For three dimensions, volume measures the space inside a solid (cubic units) and surface area the total outside skin.
| Solid | Volume | Surface area |
|---|---|---|
| Rectangular box | V = l × w × h | SA = 2(lw + lh + wh) |
| Cube | V = s³ | SA = 6s² |
| Cylinder | V = πr²h | SA = 2πr² + 2πrh |
| Sphere | V = (4/3)πr³ | SA = 4πr² |
| Cone | V = (1/3)πr²h | SA = πr² + πrℓ |
Worked example (cylinder). A can has radius 3 cm and height 10 cm. Volume = π(3)²(10) = 90π ≈ 282.7 cm³.
Angles & Similar Triangles
Two angle relationships show up repeatedly:
- Complementary angles add to 90°. If one is 35°, its complement is 55°.
- Supplementary angles add to 180°. If one is 110°, its supplement is 70°.
Also useful: the three interior angles of any triangle sum to 180°, and angles in a straight line sum to 180°.
Worked example. Two complementary angles are x and 2x. Then x + 2x = 90 → 3x = 90 → x = 30°, so the angles are 30° and 60°.
Similar triangles have the same shape but different size: corresponding angles are equal and corresponding sides are proportional. To find a missing side, set up a ratio of corresponding sides and cross-multiply.
Worked example. Triangle ABC is similar to triangle DEF. Side AB = 4 corresponds to DE = 6, and BC = 5 corresponds to EF = x. Set up the proportion:
- 4/6 = 5/x → 4x = 30 → x = 7.5.
This is the basis of indirect measurement — e.g., using a shadow and a known height to find a flagpole's height.
Common mistake: Using diameter instead of radius in πr² — if a circle's diameter is 10, the radius is 5, so area = π(5)² = 25π, not π(10)². Another trap: in the Pythagorean theorem, plugging the hypotenuse in for a leg. The longest side is always c.
Unit Conversion & Composite Figures
Placement tests mix in measurement conversions. Keep these handy: 1 ft = 12 in, 1 yd = 3 ft, 1 m = 100 cm, 1 km = 1000 m. When converting areas, the factor is squared, and for volumes it is cubed — a 1 ft² tile is 12 × 12 = 144 in², not 12 in².
Worked example. A floor is 4 ft by 3 ft. Its area is 12 ft². In square inches that is 12 × 144 = 1,728 in².
Composite figures are built from simpler shapes; find the area by adding or subtracting pieces.

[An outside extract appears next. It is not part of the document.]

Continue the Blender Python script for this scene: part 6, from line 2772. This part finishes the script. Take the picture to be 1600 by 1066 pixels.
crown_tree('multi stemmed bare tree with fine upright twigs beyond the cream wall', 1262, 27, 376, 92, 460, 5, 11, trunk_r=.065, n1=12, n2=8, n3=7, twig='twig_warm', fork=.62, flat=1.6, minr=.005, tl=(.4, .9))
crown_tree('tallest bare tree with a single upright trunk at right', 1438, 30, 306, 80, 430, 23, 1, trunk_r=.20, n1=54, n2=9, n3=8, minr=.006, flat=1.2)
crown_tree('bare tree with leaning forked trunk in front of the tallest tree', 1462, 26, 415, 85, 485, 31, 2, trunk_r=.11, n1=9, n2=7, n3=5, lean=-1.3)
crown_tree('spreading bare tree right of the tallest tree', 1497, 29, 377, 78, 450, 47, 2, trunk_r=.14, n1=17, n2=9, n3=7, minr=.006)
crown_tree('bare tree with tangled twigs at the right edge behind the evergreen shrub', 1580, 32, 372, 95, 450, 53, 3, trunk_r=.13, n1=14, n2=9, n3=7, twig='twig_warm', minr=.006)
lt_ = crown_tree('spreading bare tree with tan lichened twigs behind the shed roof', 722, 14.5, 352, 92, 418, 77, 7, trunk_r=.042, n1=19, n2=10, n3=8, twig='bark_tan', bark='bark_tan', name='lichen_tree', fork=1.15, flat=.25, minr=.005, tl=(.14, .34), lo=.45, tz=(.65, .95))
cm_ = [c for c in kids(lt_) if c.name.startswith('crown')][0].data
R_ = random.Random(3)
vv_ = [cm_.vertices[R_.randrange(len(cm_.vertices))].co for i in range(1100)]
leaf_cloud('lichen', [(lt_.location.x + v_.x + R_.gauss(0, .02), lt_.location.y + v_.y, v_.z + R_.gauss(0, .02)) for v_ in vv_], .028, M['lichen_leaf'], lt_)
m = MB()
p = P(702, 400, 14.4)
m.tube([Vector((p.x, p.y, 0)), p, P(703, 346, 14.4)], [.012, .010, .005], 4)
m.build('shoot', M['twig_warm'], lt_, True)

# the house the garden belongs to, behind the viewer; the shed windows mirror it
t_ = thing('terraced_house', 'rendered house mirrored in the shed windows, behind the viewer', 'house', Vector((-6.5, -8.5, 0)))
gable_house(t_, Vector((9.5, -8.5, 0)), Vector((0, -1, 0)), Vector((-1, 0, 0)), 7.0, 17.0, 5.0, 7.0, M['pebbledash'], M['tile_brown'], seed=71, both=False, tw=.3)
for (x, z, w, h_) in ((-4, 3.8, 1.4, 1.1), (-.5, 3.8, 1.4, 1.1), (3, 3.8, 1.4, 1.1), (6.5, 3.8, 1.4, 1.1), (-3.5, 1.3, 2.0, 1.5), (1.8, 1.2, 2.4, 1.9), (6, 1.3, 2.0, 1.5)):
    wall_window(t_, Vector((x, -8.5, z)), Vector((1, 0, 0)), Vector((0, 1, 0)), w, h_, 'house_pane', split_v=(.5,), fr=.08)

Worked example. A 10 m by 6 m rectangle has a semicircle of diameter 6 m attached to one short end. Rectangle area = 60 m². The semicircle has radius 3, so its area = ½ · π(3)² = 4.5π ≈ 14.1 m². Total ≈ 74.1 m².
Worked example (shaded region). A circle of radius 4 is inscribed in a square of side 8. The leftover (corner) area is the square minus the circle: 8² − π(4)² = 64 − 16π ≈ 64 − 50.3 = 13.7 square units.
When a problem asks for a shaded portion, identify whether you are adding shapes or subtracting a hole, and keep units consistent throughout. Round only at the final step to avoid accumulating error, and label your answer with the correct square or cubic units.
A right triangle has legs of length 9 and 12. What is the length of the hypotenuse?
What is the area of a circle with diameter 14 cm? (Use π ≈ 3.14.)
Two angles are supplementary. If one measures 65°, what is the other?
Triangle PQR is similar to triangle XYZ. If PQ = 8 corresponds to XY = 12, and QR = 10 corresponds to YZ = n, find n.